Applying the Gibson/Beaughan criteria to the subject case, the following is shown: (1) the 1-day delay was not excessive, (2) no prejudice to either party has been shown or asserted, and (3) the claimant acted reasonably by consulting her shop steward and waiting for the business representative to contact her.
The ESD insists it was inexcusable that the claimant only read the substantive portion of her determination notice, and not the warning which would have alerted claimant of the time limitation.

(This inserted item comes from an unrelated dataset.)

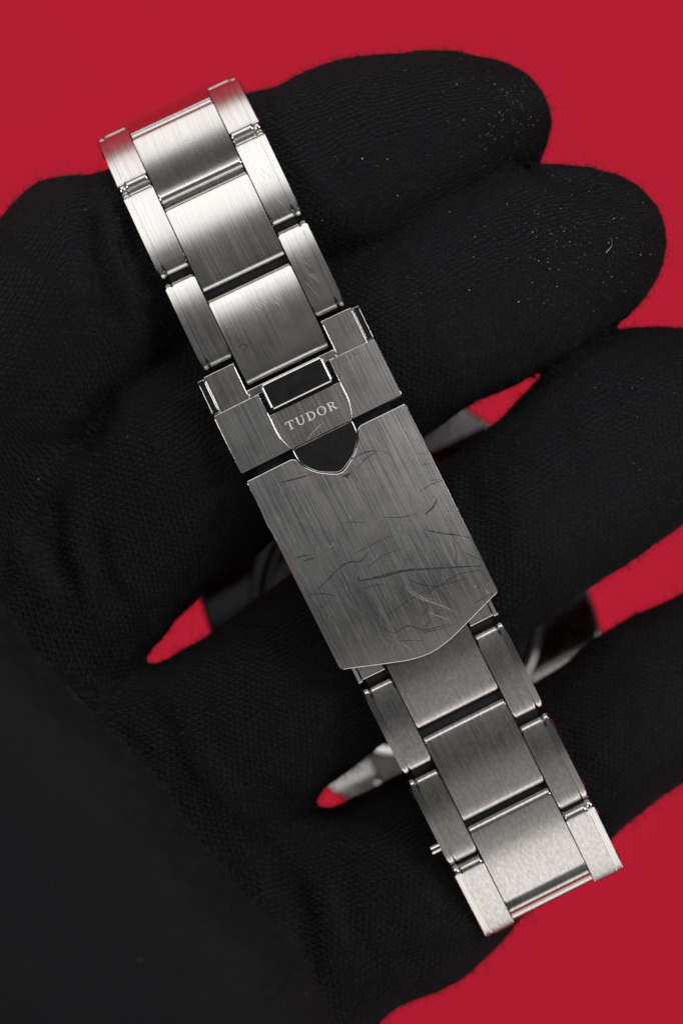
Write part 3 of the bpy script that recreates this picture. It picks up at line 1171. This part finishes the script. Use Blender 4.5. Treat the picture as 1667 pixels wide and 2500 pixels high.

In Gibson and Beaughan, each of the claimant's attorneys was allowed to explain the reason for the delay. In the subject case, no testimony was given as to why (or whether) the shop steward delayed in contacting the business representative, or why (or whether) the business representative delayed in contacting the claimant. It is uncontroverted, however, that the claimant contacted her shop steward the same day she received the determination notice and was told that the business representative would contact her and tell her what to do.
The preamble to the unemployment compensation act, RCW Title 50, stated that "[t]he legislature ... declares ... that this title shall be liberally construed for the purpose of reducing involuntary unemployment and the suffering caused thereby to the minimum." RCW 50.01.010. In light of this clear legislative intent, as well as the ESD's own criteria, the claimant should be allowed to have her case heard upon the merits.
*783 We affirm.
JAMES, A.C.J., and SWANSON, J., concur.
NOTES
[1] August 6, the date the appeal period ran, was a Friday. The claimant filed her appeal on August 9 (Monday), the next possible business day. The weekend days are not counted as late days.